Like all Butler’s work there is beauty and brutality. Despite the didacticism, I am very sad to have not gotten a third book, which I might not have predicted after the first volume. It is worth reading for its prescience and insight into the current political climate. It is a blunt repudiation of religious fundamentalism. But it’s also a fascinating study of ideology, and an argument that we need better education and should be trying to get to space. Earth Seed is an interesting take on a secular religion. The closest I can get to explaining my own ideology is to triangulate between an Existentialism tempered by the understanding that people’s range of choice and freedom is limited and variable, whatever Wendell Berry, Robinson Jeffers, and Annie Dillard are on about and a heavy dose of skepticism or at least lack of certainty. Earth Seed is not that, but not too far off on the first two counts. It is very certain, though. It does a good job of offering hope, both in the continued existence of humanity in the stars and in the fact that Jarret’s time ended. It was horrible while it lasted, but it was not the end point of history.

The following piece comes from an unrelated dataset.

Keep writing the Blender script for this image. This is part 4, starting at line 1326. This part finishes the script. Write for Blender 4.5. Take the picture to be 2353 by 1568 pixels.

Butler remains among my favorites, and while I am more likely to return to her other works than this one, it is an excellent and thought provoking book.

Highly Recommended


*I have a .pdf of her out of print Survivor and the two posthumous stories left to read to be a completist with her.

**See the American leftists of the mid 20th Century who supported the Soviet Union under Stalin long after that was a tenable position.